As we saw in yesterday’s posting, the whole issue of
separation of Church and State is key to understanding why — whether he meant
to or not — Henry II had Thomas à Becket killed. The first thing for someone of the
twenty-first century to understand, however, is that “separation of Church and
State” may not mean what the secular politicians and history books tell you it
means.
Not lyin', have a friend for lunch. |
The ancient doctrine of separation of Church and State is
rooted firmly in the Roman civilization that was Christian Europe. The Romans —
at times to modern eyes seeming to drift between being the quintessential
individualists and the perfect collectivists — carefully divided human society
into three discrete forms.
To most people today, the only “society” that exists is the
civil order: the State. As far as the Romans were concerned, this was only one
form of society and, in a sense, the least important of the three. Civil
society was concerned with the body politic, the Res Publica (the “Public Thing”), and was supposed to stay out of
the other two forms of society, the family and the temple.

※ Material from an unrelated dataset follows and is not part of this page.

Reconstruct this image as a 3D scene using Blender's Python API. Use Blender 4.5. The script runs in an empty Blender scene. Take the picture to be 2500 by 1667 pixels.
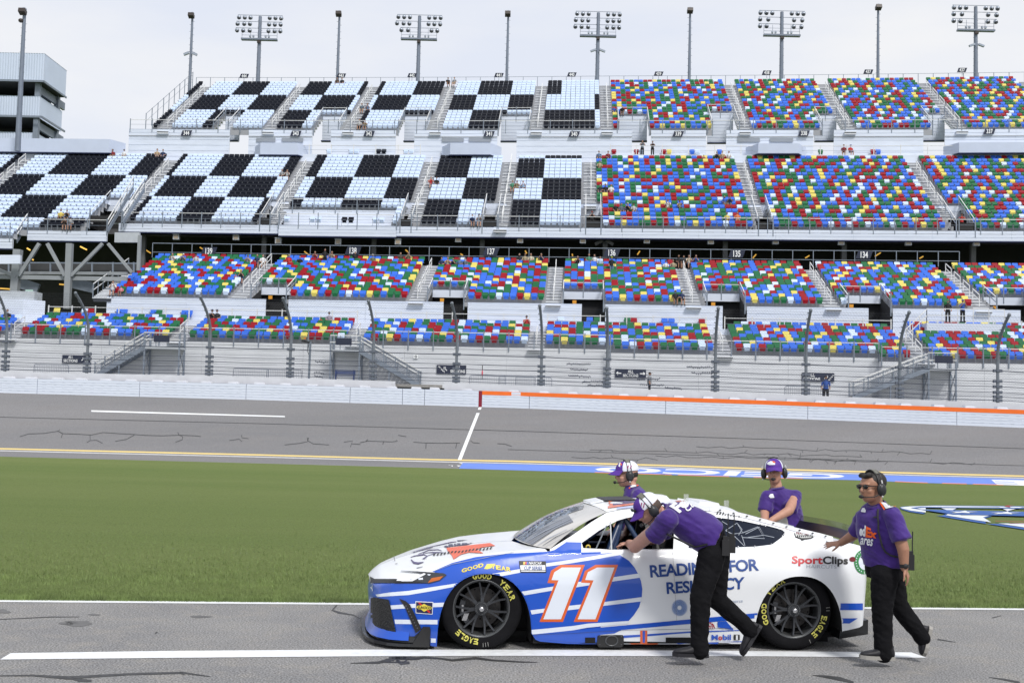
import bpy, bmesh, math, random
import numpy as np
from mathutils import Vector, Matrix
from mathutils.bvhtree import BVHTree
from mathutils.geometry import delaunay_2d_cdt

random.seed(7)
rng = np.random.default_rng(7)
SC = bpy.context.scene
COL = SC.collection

# ------------------------------------------------------------------ camera
FPX = 2900.0          # focal length in pixels of the 2500 px wide photograph
CAMH = 2.02
ROLL = 0.0235
CX, CY, HORY = 1250.0, 833.5, 1015.0
_pit = math.atan((HORY - CY) / FPX * math.cos(ROLL))
FW = np.array([0, math.cos(_pit), math.sin(_pit)])
_r0 = np.array([1.0, 0, 0]); _u0 = np.cross(_r0, FW)
RT = _r0 * math.cos(ROLL) + _u0 * math.sin(ROLL)
UP = -_r0 * math.sin(ROLL) + _u0 * math.cos(ROLL)
CAMP = np.array([0, 0, CAMH])
cam_data = bpy.data.cameras.new("camera")
cam = bpy.data.objects.new("camera", cam_data)
COL.objects.link(cam)
cam_data.sensor_width = 36.0
cam_data.lens = FPX / 2500.0 * 36.0
cam_data.clip_start = 0.1
cam_data.clip_end = 4000
m = Matrix.Identity(4)
for i in range(3):
    m[i][0] = RT[i]; m[i][1] = UP[i]; m[i][2] = -FW[i]; m[i][3] = CAMP[i]
cam.matrix_world = m
SC.camera = cam

# ------------------------------------------------------------------ light
SUN_EL, SUN_AZ = math.radians(50), math.radians(152)   # azimuth measured clockwise from +Y
world = bpy.data.worlds.new("World")
SC.world = world
world.use_nodes = True
wn = world.node_tree.nodes; wl = world.node_tree.links
wn.clear()
w_out = wn.new("ShaderNodeOutputWorld")
w_bg = wn.new("ShaderNodeBackground"); w_bg.inputs[1].default_value = 0.10
w_sky = wn.new("ShaderNodeTexSky"); w_sky.sky_type = 'NISHITA'; w_sky.sun_disc = False
w_sky.sun_elevation = SUN_EL; w_sky.sun_rotation = SUN_AZ
w_bg2 = wn.new("ShaderNodeBackground"); w_bg2.inputs[1].default_value = 0.88
w_mix = wn.new("ShaderNodeMixShader")
w_tc = wn.new("ShaderNodeTexCoord")
w_map = wn.new("ShaderNodeMapping"); w_map.inputs['Scale'].default_value = (1.2, 1.2, 4.5)
w_n = wn.new("ShaderNodeTexNoise"); w_n.inputs['Scale'].default_value = 2.2; w_n.inputs['Detail'].default_value = 6
w_n.inputs['Roughness'].default_value = 0.52
w_r = wn.new("ShaderNodeValToRGB")
w_r.color_ramp.elements[0].position = 0.36; w_r.color_ramp.elements[0].color = (0.79, 0.83, 0.93, 1)
w_r.color_ramp.elements[1].position = 0.66; w_r.color_ramp.elements[1].color = (0.93, 0.93, 0.94, 1)
wl.new(w_tc.outputs['Generated'], w_map.inputs[0]); wl.new(w_map.outputs[0], w_n.inputs[0])
wl.new(w_n.outputs[0], w_r.inputs[0]); wl.new(w_r.outputs[0], w_bg2.inputs[0])
wl.new(w_sky.outputs[0], w_bg.inputs[0])
w_mix.inputs[0].default_value = 0.93
wl.new(w_bg.outputs[0], w_mix.inputs[1]); wl.new(w_bg2.outputs[0], w_mix.inputs[2])
wl.new(w_mix.outputs[0], w_out.inputs[0])

sun_d = bpy.data.lights.new("sun", 'SUN'); sun_d.energy = 2.5; sun_d.angle = math.radians(10.0)
sun_d.color = (1.0, 0.965, 0.91)
sun = bpy.data.objects.new("sun", sun_d); COL.objects.link(sun)
_sd = Vector((math.sin(SUN_AZ) * math.cos(SUN_EL), math.cos(SUN_AZ) * math.cos(SUN_EL), math.sin(SUN_EL)))
sun.rotation_euler = _sd.to_track_quat('Z', 'Y').to_euler()
sun.location = (0, 0, 60)
SC.view_settings.view_transform = 'Standard'
SC.view_settings.look = 'None'
SC.view_settings.exposure = 0.22
SC.view_settings.gamma = 1.0

# ------------------------------------------------------------------ measuring helpers
def ray(px, py):
    d = FW * FPX + RT * (px - CX) + UP * (CY - py)
    return d / np.linalg.norm(d)
def at_y(px, py, Y):
    d = ray(px, py); return CAMP + d * (Y / d[1])
def at_z(px, py, Z):
    d = ray(px, py); return CAMP + d * ((Z - CAMH) / d[2])
def proj(p):
    d = np.asarray(p, float) - CAMP; z = d @ FW
    return CX + FPX * (d @ RT) / z, CY - FPX * (d @ UP) / z
def on_plane(px, py, P0, N):
    d = ray(px, py); return CAMP + d * (((P0 - CAMP) @ N) / (d @ N))

# ------------------------------------------------------------------ materials
MATS = {}
def lin(c):
    if isinstance(c, str):
        c = [int(c[i:i + 2], 16) / 255 for i in (0, 2, 4)]
        c = [x / 12.92 if x <= .04045 else ((x + .055) / 1.055) ** 2.4 for x in c]
    return tuple(c)
def mat(name, color, rough=0.5, metal=0.0, noise=None, bump=None, coat=0.0, spec=0.5, emit=None, alpha=None, trans=0.0, sheen=0.0, stretch=None):
    """noise = (scale, amount[, detail]) value variation, bump = (scale, strength[, distance])"""
    if name in MATS: return MATS[name]
    M = bpy.data.materials.new(name); M.use_nodes = True
    nt = M.node_tree; N = nt.nodes; L = nt.links
    b = N["Principled BSDF"]
    c = lin(color)
    b.inputs['Base Color'].default_value = (*c, 1)
    b.inputs['Roughness'].default_value = rough
    b.inputs['Metallic'].default_value = metal
    b.inputs['Specular IOR Level'].default_value = spec
    if coat: b.inputs['Coat Weight'].default_value = coat; b.inputs['Coat Roughness'].default_value = 0.06
    if trans: b.inputs['Transmission Weight'].default_value = trans
    if sheen: b.inputs['Sheen Weight'].default_value = sheen
    if alpha is not None: b.inputs['Alpha'].default_value = alpha
    if emit: b.inputs['Emission Color'].default_value = (*lin(emit[0]), 1); b.inputs['Emission Strength'].default_value = emit[1]
    if noise or bump:
        tc = N.new("ShaderNodeTexCoord")
        src = tc.outputs['Object']
        if stretch:
            mp = N.new("ShaderNodeMapping"); mp.inputs['Scale'].default_value = stretch
            L.new(src, mp.inputs[0]); src = mp.outputs[0]
    if noise:
        n = N.new("ShaderNodeTexNoise"); n.inputs['Scale'].default_value = noise[0]
        n.inputs['Detail'].default_value = noise[2] if len(noise) > 2 else 4
        L.new(src, n.inputs[0])
        mr = N.new("ShaderNodeMapRange"); mr.inputs[1].default_value = .3; mr.inputs[2].default_value = .7
        mr.inputs[3].default_value = 1 - noise[1]; mr.inputs[4].default_value = 1 + noise[1]
        L.new(n.outputs[0], mr.inputs[0])
        mx = N.new("ShaderNodeMix"); mx.data_type = 'RGBA'; mx.blend_type = 'MULTIPLY'; mx.inputs[0].default_value = 1
        mx.inputs[6].default_value = (*c, 1)
        L.new(mr.outputs[0], mx.inputs[7]); L.new(mx.outputs[2], b.inputs['Base Color'])
    if bump:
        n2 = N.new("ShaderNodeTexNoise"); n2.inputs['Scale'].default_value = bump[0]; n2.inputs['Detail'].default_value = 4
        L.new(src, n2.inputs[0])
        bp = N.new("ShaderNodeBump"); bp.inputs['Strength'].default_value = bump[1]
        bp.inputs['Distance'].default_value = bump[2] if len(bump) > 2 else 0.01
        L.new(n2.outputs[0], bp.inputs['Height']); L.new(bp.outputs[0], b.inputs['Normal'])
    MATS[name] = M
    return M

# ------------------------------------------------------------------ mesh builder
class MB:
    def __init__(s): s.v = []; s.f = []; s.m = []; s.sm = []
    def add(s, vs, fs, mi=0, smooth=False):
        o = len(s.v); s.v.extend([tuple(map(float, p)) for p in vs])
        for f in fs: s.f.append(tuple(i + o for i in f)); s.m.append(mi); s.sm.append(smooth)
        return s
    def box(s, a, b, mi=0):
        x0, y0, z0 = a; x1, y1, z1 = b
        vs = [(x0,y0,z0),(x1,y0,z0),(x1,y1,z0),(x0,y1,z0),(x0,y0,z1),(x1,y0,z1),(x1,y1,z1),(x0,y1,z1)]
        return s.add(vs, [(0,3,2,1),(4,5,6,7),(0,1,5,4),(1,2,6,5),(2,3,7,6),(3,0,4,7)], mi)
    def obox(s, c, ax, ay, az, mi=0):
        """box at centre c with half-axis vectors"""
        c, ax, ay, az = [np.asarray(q, float) for q in (c, ax, ay, az)]
        vs = [c + i*ax + j*ay + k*az for k in (-1,1) for j in (-1,1) for i in (-1,1)]
        return s.add(vs, [(0,2,3,1),(4,5,7,6),(0,1,5,4),(1,3,7,5),(3,2,6,7),(2,0,4,6)], mi)
    def beam(s, p, q, w, h=None, mi=0, up=(0,0,1)):
        p = np.asarray(p, float); q = np.asarray(q, float); h = h or w
        d = q - p; L = np.linalg.norm(d)
        if L < 1e-9: return s
        d /= L; u = np.asarray(up, float)
        a = np.cross(d, u)
        if np.linalg.norm(a) < 1e-3: a = np.cross(d, (1, 0, 0))
        a /= np.linalg.norm(a); b = np.cross(a, d)
        return s.obox((p + q) / 2, d * L / 2, a * w / 2, b * h / 2, mi)
    def tube(s, pts, r, n=8, mi=0, caps=True, smooth=True):
        pts = [np.asarray(p, float) for p in pts]
        R = r if hasattr(r, '__len__') else [r] * len(pts)
        rings = []; prev = None
        for i, p in enumerate(pts):
            d = pts[min(i+1, len(pts)-1)] - pts[max(i-1, 0)]; d = d / (np.linalg.norm(d) + 1e-12)
            if prev is None:
                a = np.cross(d, (0, 0, 1));
                if np.linalg.norm(a) < 1e-3: a = np.cross(d, (1, 0, 0))
            else: a = prev - d * (prev @ d)
            a /= np.linalg.norm(a); prev = a; b = np.cross(d, a)
            rings.append([p + R[i]*(math.cos(t)*a + math.sin(t)*b) for t in [2*math.pi*k/n for k in range(n)]])
        vs = [q for rg in rings for q in rg]
        fs = [(i*n+k, i*n+(k+1)%n, (i+1)*n+(k+1)%n, (i+1)*n+k) for i in range(len(pts)-1) for k in range(n)]
        s.add(vs, fs, mi, smooth)
        if caps:
            s.add(rings[0], [tuple(range(n))[::-1]], mi); s.add(rings[-1], [tuple(range(n))], mi)
        return s
    def quad(s, a, b, c, d, mi=0): return s.add([a,b,c,d], [(0,1,2,3)], mi)
    def grid(s, P, mi=0, smooth=True, flip=False):
        n = len(P); k = len(P[0])
        vs = [q for r in P for q in r]
        fs = [(i*k+j, i*k+j+1, (i+1)*k+j+1, (i+1)*k+j) for i in range(n-1) for j in range(k-1)]
        if flip: fs = [f[::-1] for f in fs]
        return s.add(vs, fs, mi, smooth)
    def ell(s, c, r, n=12, k=8, mi=0, M=None):
        vs = []; c = np.asarray(c, float)
        for i in range(k+1):
            t = math.pi*i/k
            for j in range(n):
                p = 2*math.pi*j/n
                q = np.array([r[0]*math.sin(t)*math.cos(p), r[1]*math.sin(t)*math.sin(p), r[2]*math.cos(t)])
                if M is not None: q = M @ q
                vs.append(c + q)
        fs = [(i*n+j, (i+1)*n+j, (i+1)*n+(j+1)%n, i*n+(j+1)%n) for i in range(k) for j in range(n)]
        return s.add(vs, fs, mi, True)
    def prism(s, poly, d, mi=0):
        """poly: list of 3D points, extruded by vector d"""
        poly = [np.asarray(p, float) for p in poly]; d = np.asarray(d, float); n = len(poly)
        vs = poly + [p + d for p in poly]
        fs = [tuple(range(n))[::-1], tuple(range(n, 2*n))] + [(i, (i+1)%n, n+(i+1)%n, n+i) for i in range(n)]
        return s.add(vs, fs, mi)
    def mesh(s, name, mats):
        me = bpy.data.meshes.new(name)
        me.from_pydata(s.v, [], s.f)
        for mm in (mats if isinstance(mats, (list, tuple)) else [mats]): me.materials.append(mm)
        me.polygons.foreach_set('material_index', s.m)
        me.polygons.foreach_set('use_smooth', s.sm)
        me.update()
        return me
    def build(s, name, mats, parent=None, **k):
        return obj(name, s.mesh(name, mats), parent, **k)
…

Then there was, first and foremost in Roman eyes, domestic
society, ruled over by the Pater Familias,
the “Father of the Family.” Domestic society — the family — in Roman society
was the basis for everything. The family was both a civil and a religious body
distinct from the State and the temple. A family had its own “household gods” —
its domestic religion (making the “domestic church” more than a catch phrase) —
and its own legal code, almost inevitably unwritten, but very real and
supported by an immense weight of tradition.
The Pater Familias
was thus, within the confines of the family, both head of a mini-State and the
chief priest. In theory the power of the Pater
Familias was so great that he could assemble a “domestic court” and try
members of his familia (the nuclear
family, ancillary relations, and slaves) for crimes against the family, whether
domestic or religious (there frequently being no real difference between the
two).
Until the influence of Christianity and, to some degree, Stoicism, became
pervasive, the Pater Familias could
act as accuser, judge, jury — and executioner. Some of the most famous stories
in Rome’s admittedly somewhat mythical history involved the Pater Familias executing a disobedient
son or daughter, while the punishments meted out to “bad” slaves were often
ferocious in their savagery. The only check on the power of the Pater Familias was social pressure.
The Divine Augustus |
Nor could the State or religious authorities interfere. Once
while attending a banquet, Augustus Caesar — head of both Church and State —
was only able to stop the execution of a slave who had accidentally broken a
valuable goblet by instantly doing the same thing himself. The owner had the
domestic right to do anything he liked to his clumsy slave — but Augustus’s quick
thinking made it clear that the owner would no longer be a “friend of Caesar”
if he did so.
Next was “religious society,” that which over the gods ruled
directly, which we understand today as “Church.” As far as the Romans were
concerned, anything that came directly under some god or other was the purview
of the priests, the heads of each discrete religious society or “temple.” The
games, for example, had to be opened by a priest, because they were ostensibly
in honor of the gods. Foreign relations, because they involved relations
between the people of one god to the people of another god, were handled by a
special class of priests, as were a host of other things that we today simply
assume should come under the State.
Crimes within religious society in the Roman view properly
came under the jurisdiction of the temples. If someone committed what would
ordinarily be considered a civil crime within the precincts of a temple, he was
tried in a temple court. Similarly, if a priest committed a crime, he was
either tried in a temple court, or stripped of his priesthood and tried in
civil court.
A plethora of priests in procession. |
Because certain functions of the head of State were thus
construed as “religious,” the head of State had to be a priest. Since he was
civil head of the Roman people, it made sense (to the Romans) that he should
also be religious head of the Roman people. Hence Caesar was usually named
Chief Priest of the Republic, or Pontifex
Maximus — “Great Bridge Builder” between the gods and man, and primary
intercessor for the common good and the needs of the “Public Thing,” the Res Publica. Oddly enough to modern understanding,
most of the Caesars tried to keep religious and civil affairs separate — civil
society and religious society were considered two distinct things, and the
orderly Roman mind refused to mix them.